A degree of turmoil is perhaps not out of place in the first movement of Beethoven's Waldstein Sonata, but its development brought a perceptible hurrying, as if the very framework of the music were slipping, which introduced an effect of uncertainty when most of Lill's playing was so crisp and rhythmic. But after casting in the most austere terms the Introduzione that stands in for a slow movement, Lill set the final Rondo afloat as gently and calmly as you please, allowing plenty of contrast with the joyous Prestissimo of the coda.

After this impeccably Classical first half, Lill reserved the second for extremes of Romantic poetry and rhetoric in Schumann's Scenes from Childhood and Rachmaninov's Sonata No 2. He didn't chew over Schumann's miniatures, yet they were tenderly felt - robust, too, when it came to the pompous left-hand octaves in 'An important event'. The penultimate piece, 'Child falling asleep', was really lovely, muted as if by slumber, and the epilogue sang out nobly.

As befits a heavyweight, Lill played the longer, original version of Rachmaninov's Sonata, and this, quite rightly, was the real triumph of the evening. No music is more glamorous, but it loses its glamour if the pianist plays for short-term sensation and squeezes it to the last gasp. This performance was both as accurate and as powerful as you could wish, but wisely paced without sounding calculated. Not until the final resplendent tune did Lill unbutton his stays, and by then he had earned the right. Much to his credit, he gave no encores.

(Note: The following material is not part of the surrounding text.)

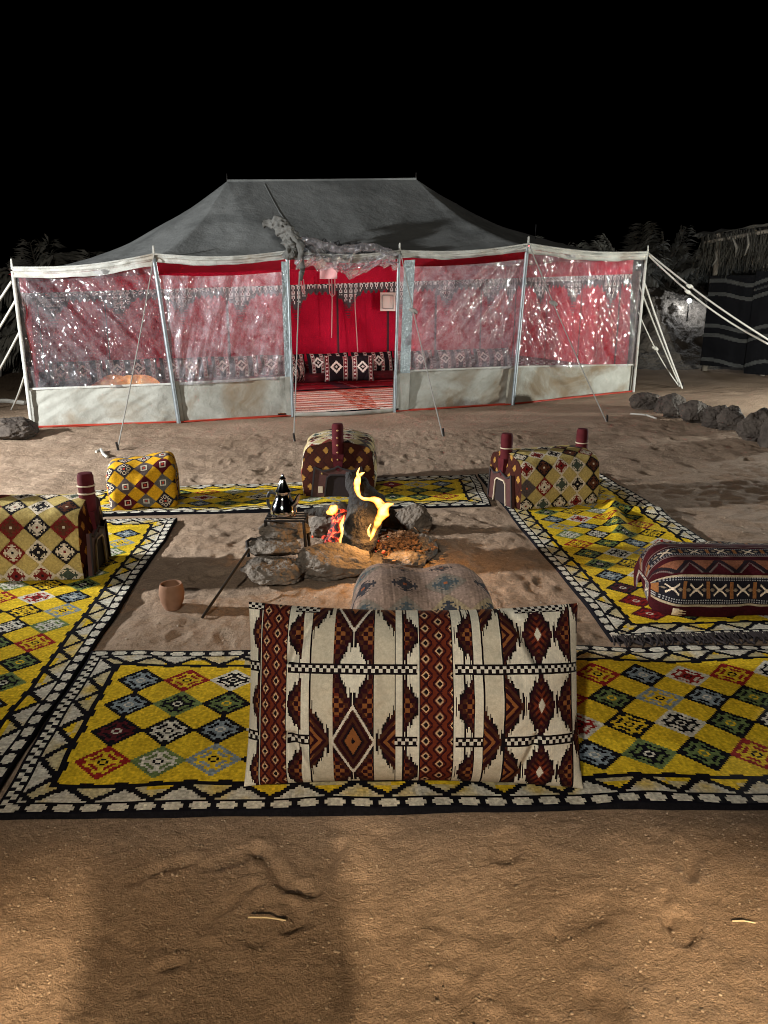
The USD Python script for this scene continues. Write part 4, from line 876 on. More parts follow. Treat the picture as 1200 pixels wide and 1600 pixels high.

At the Wigmore Hall on Monday night Agusti Fernandez gave an hour- long performance, as part of the Spanish Arts Festival, which began with atmospheric evocations inside the piano and built up to a healthy release of rage on the keyboard. Some crunchy flamenco chords had me hoping he would take us somewhere instead of worrying at one patch until it was bare. But anyone who heard this kind of stuck-in-a-rut improvisation 20-odd years ago would say it was bare from the beginning.